Homepage: http://robertfoltin.net
Illustration und Buchcover: Neue Debatte und Mandelbaum Verlag
Gunther Sosna studierte Psychologie, Soziologie und Sportwissenschaften in Kiel und Hamburg. Er war als Handballtrainer tätig, arbeitete dann als Journalist für Tageszeitungen und Magazine und später im Bereich Kommunikation und Werbung. Er lebte hauptsächlich im europäischen Ausland und war international in der Pressearbeit und im Marketing tätig. Sosna ist Initiator von Neue Debatte und weiterer Projekte aus den Bereichen Medien, Bildung, Diplomatie und Zukunftsfragen. Regelmäßig schreibt er über soziologische Themen, Militarisierung und gesellschaftlichen Wandel. Außerdem führt er Interviews mit Aktivisten, Politikern, Querdenkern und kreativen Köpfen aus allen Milieus und sozialen Schichten zu aktuellen Fragestellungen. Gunther Sosna ist Befürworter des bedingungslosen Grundeinkommens und tritt für die freie Potenzialentfaltung ein, die die Talente, Fähigkeiten und die Persönlichkeit des Menschen in den Mittelpunkt stellt, ohne sie den Zwängen der Verwertungsgesellschaft unterzuordnen. Im Umbau der Unternehmen zu gemeinnützigen und ausschließlich dem Gemeinwohl verpflichteten sowie genossenschaftlich und basisdemokratisch organisierten Betrieben sieht er einen Ausweg aus dem gesellschaftlichen Niedergang, der vorangetrieben wird durch eine auf privaten Profit ausgerichtete Wirtschaft, Überproduktion, Kapitalanhäufung und Bullshit Jobs, die keinerlei Sinn mehr haben.

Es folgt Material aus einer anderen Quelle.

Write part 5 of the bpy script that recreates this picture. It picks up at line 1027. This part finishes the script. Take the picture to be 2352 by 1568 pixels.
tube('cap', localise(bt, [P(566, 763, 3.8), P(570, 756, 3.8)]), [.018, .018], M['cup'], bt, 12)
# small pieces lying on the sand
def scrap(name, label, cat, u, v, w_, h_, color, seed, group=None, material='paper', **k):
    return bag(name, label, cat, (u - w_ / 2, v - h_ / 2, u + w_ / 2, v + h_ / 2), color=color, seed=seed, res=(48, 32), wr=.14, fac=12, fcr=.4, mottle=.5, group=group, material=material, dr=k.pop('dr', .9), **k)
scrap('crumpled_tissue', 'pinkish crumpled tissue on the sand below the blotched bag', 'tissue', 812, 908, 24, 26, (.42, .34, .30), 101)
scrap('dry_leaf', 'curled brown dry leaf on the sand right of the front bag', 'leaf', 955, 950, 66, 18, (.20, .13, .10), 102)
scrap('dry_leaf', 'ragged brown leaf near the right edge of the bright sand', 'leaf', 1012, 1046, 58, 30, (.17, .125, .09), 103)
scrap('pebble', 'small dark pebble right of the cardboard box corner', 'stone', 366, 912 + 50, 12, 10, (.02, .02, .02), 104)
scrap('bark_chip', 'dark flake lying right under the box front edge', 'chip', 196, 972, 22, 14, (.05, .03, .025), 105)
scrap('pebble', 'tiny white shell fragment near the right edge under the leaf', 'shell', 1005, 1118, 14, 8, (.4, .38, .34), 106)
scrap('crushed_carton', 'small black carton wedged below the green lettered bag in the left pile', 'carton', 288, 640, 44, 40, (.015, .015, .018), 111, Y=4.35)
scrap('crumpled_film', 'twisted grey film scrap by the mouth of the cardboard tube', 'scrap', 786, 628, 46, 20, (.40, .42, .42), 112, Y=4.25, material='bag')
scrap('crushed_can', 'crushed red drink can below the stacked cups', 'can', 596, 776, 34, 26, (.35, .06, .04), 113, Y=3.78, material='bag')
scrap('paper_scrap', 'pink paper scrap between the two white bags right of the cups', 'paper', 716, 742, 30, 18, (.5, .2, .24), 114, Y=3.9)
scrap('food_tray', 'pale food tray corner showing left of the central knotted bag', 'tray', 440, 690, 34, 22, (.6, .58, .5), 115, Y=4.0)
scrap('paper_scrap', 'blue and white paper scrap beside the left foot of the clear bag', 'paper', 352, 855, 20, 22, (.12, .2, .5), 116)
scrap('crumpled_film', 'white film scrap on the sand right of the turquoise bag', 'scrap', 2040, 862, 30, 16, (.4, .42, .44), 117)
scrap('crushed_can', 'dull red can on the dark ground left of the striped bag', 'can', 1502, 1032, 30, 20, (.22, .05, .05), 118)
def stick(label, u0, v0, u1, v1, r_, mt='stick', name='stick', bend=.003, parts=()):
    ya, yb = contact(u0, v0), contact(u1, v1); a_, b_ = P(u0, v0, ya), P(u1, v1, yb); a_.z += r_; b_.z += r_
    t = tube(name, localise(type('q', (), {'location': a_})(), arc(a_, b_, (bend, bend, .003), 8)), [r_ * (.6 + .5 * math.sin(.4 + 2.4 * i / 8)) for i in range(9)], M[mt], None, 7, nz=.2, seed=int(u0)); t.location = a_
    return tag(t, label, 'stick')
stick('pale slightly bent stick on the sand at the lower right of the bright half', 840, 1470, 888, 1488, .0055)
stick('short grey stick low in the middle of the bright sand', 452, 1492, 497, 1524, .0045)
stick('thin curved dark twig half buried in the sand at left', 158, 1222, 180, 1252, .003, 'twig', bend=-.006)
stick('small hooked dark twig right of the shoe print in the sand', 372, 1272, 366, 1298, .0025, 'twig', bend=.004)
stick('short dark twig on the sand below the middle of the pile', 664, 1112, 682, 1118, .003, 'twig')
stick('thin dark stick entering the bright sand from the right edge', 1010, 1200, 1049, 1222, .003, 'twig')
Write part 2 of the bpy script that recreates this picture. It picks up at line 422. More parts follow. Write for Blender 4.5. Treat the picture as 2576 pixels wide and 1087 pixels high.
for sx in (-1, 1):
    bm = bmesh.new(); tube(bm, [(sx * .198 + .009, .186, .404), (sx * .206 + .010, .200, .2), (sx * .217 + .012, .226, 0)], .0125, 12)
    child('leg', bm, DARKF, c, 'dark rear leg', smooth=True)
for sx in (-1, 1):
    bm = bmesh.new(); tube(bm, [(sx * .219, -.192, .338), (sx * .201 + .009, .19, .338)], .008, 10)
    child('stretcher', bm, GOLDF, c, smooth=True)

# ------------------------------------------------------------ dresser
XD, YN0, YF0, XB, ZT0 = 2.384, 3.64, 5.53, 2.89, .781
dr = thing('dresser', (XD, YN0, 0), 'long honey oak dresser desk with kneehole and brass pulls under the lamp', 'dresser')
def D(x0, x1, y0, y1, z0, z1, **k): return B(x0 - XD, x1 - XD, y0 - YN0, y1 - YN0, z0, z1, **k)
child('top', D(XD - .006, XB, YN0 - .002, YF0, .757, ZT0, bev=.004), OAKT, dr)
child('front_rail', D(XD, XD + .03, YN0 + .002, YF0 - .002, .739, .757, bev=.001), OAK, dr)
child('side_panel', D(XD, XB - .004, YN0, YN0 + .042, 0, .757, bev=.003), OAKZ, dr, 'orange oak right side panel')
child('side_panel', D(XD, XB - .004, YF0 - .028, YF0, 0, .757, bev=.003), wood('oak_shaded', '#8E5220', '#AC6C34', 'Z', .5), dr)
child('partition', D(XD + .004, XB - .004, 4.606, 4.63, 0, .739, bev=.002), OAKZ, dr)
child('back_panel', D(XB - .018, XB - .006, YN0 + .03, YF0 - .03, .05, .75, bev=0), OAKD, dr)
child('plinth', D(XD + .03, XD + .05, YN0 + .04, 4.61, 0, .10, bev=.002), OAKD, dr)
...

2 Antworten auf „Robert Foltin: Vor der Revolution“
Dass der Kapitalismus am Ende ist erfahren wir immer deutlicher durch die ausufernden repressiven Maßnahmen, seiner (nicht nur staatlichen) Erfüllungsgehilfen, die mit der jetzigen Coronahysterie erneut ihre destruktive Macht demonstrieren. Dennoch glaube ich nicht, dass das Problem mit Gewalt zu lösen ist. Gewalt ist immer destruktiv, weil sie ohne Rücksicht etwas einfordert, ohne die Zustimmung der Mehrheit, oder besser gesagt der Einsicht und somit genau das Unrecht fortsetzt, was sie angeblich zu bekämpfen versucht. Das haben die Geschichte, als auch Ausgrabungen anderer Kulturen längst bewiesen. Wir drehen uns immer wieder nur im Kreis.
Wir brauchen ein völlig neues Lebensmodel, fernab von Gewalt, Ausbeutung, Konkurrenzdenken, Profitgier, Politik, Religion und Umweltzerstörung. Wir werden nicht
umhin können, uns selbst, spirituell und kulturell zu transformieren. Solange wir uns selbst (jede*r Einzelne von uns) nicht als Ursache (nicht als Schuldzuweisung!) von all dem begreifen, ist jede Revolution nur ein weiter machen mit dem, womit wir angeblich aufgehört haben.
Vielen Dank für den Kommentar. Foltin schreibt über die Gewalt nicht explizit, sondern (so wie Sie es auch anführen) über ein neues Lebensmodell. Aber weil Gewalt eben ein Begleiter der Zivilisationsgeschichte und insbesondere von Umwälzungen ist, wird dies in der Rezension erwähnt.